Bom, nesse tempinho, 30 ou 40 segundos até Osmar acionar o colega no Ibirapuera, a prova começou e acabou — 100 metros duram dez segundos, não dá para protelar muito. Quando Jorge foi chamado, já tinha acabado, claro. “Agora Jorge de Souza, com os 100 metros rasos no estádio Ícaro de Castro Melo no Ibirapuera, vai você, Jorge!”, mandou Osmar, e o Jorge não teve dúvidas. Narrou a prova depois de ela ter terminado, e a narração durou… um minuto! “Larga Carl Lewis, passa por ele Stanley Floyd, Daniel Bailey se aproxima, Robson Caetano arranca pela raia quatro…” e depois dos 100 metros mais longos de todos os tempos, acho que Floyd venceu e Jorge devolveu ao Morumbi: “Grande vitória de Floyd, Osmar!”.

Osmar Santos, que era um gênio, não se apertou. “Muito obrigado Jorge, prova dura, difícil vitória de Stanley Floyd, mas puxa, como demorou essa corrida!”, e seguiu com o clássico do Paulistão, enquanto a equipe toda morria de rir fora do microfone.

Bom, o Jorge era um dos dois que participaram da história, e o outro era Antonio Melane, que cobria F-1 para o “Estado de Minas”, um negrão de fala mansa, meio gordinho, que a gente apelidou de “Vococê”. Porque ele sempre aparecia num aeroporto ou estação de trem, geralmente viajava sozinho, e quando encontrava um colega perguntava se ele estava indo para o autódromo, ou para o hotel. À resposta positiva, pensava um segundinho e resolvia, em bom “mineirês”: “Então eu ‘vococê'”.

Nessa de 1991, quando cheguei ao aeroporto encontrei o Melane e o Jorge, e nenhum deles tinha reservado hotel em Barcelona, e quando o Melane disse que ia comigo, falei que tudo bem, a gente daria um jeito. O Jorge veio na balada e fomos os três para o hotel Balmes, na Carrer de Mallorca, 216 (sim, essas coisas eu guardo, foram muitas em Barcelona), e chegando lá troquei o single por um double com uma caminha de armar.
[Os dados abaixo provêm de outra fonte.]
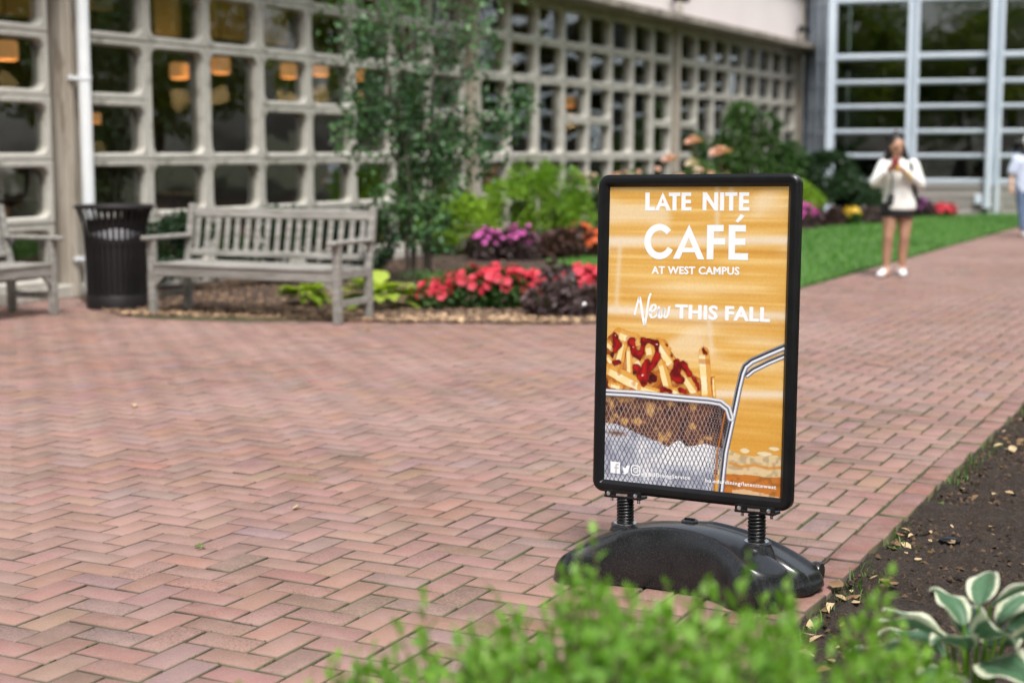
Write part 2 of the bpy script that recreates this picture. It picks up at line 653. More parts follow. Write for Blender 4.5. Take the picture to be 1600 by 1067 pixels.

O Jorge viajava com uma enorme bolsa de remédios, tomava remédio para tudo e passava Vick Vaporub no peito antes de dormir, deixando no ar um cheiro de cânfora insuportável, mas beleza, o velhinho precisava cuidar da voz e dos pulmões, sei lá, nos ajeitamos, o Melane foi arrumar suas coisas, eu, as minhas, e saímos para jantar. Na volta, começou a chover e o Melane ficou desesperado. “Precisamos voltar pro hotel agora!”, e saímos correndo sem entender nada, e quando subimos para o quarto ele correu para o banheiro como se alguém estivesse se afogando na banheira, e perguntei, “porra, Melane, que que tá acontecendo?”, e ele voltou do banheiro com um sorriso aberto e um… BACALHAU!

Melane, que porra é essa, um bacalhau!, gritei, e ele deu um sorriso maroto e explicou. Tinha comprado um bacalhau em Portugal na semana anterior, afinal bacalhau português é o que há, e para não deixar o peixe no quarto, pendurou o dito cujo na janela do banheiro, para o lado de fora, mas quando a chuva chegou ficou apavorado que poderia estragar, como explicaria no Brasil voltar de Portugal sem um bacalhau, e assim o bacalhau foi salvo e passou o resto do fim de semana abrigado das intempéries dentro do quarto.

Assim eram nossas viagens. Muitas saudades dos dois. Melane segue ativo, tem um blog de esportes em Minas. Jorge morreu há alguns anos, deixando para trás histórias como essa e tantas outras, que um dia conto.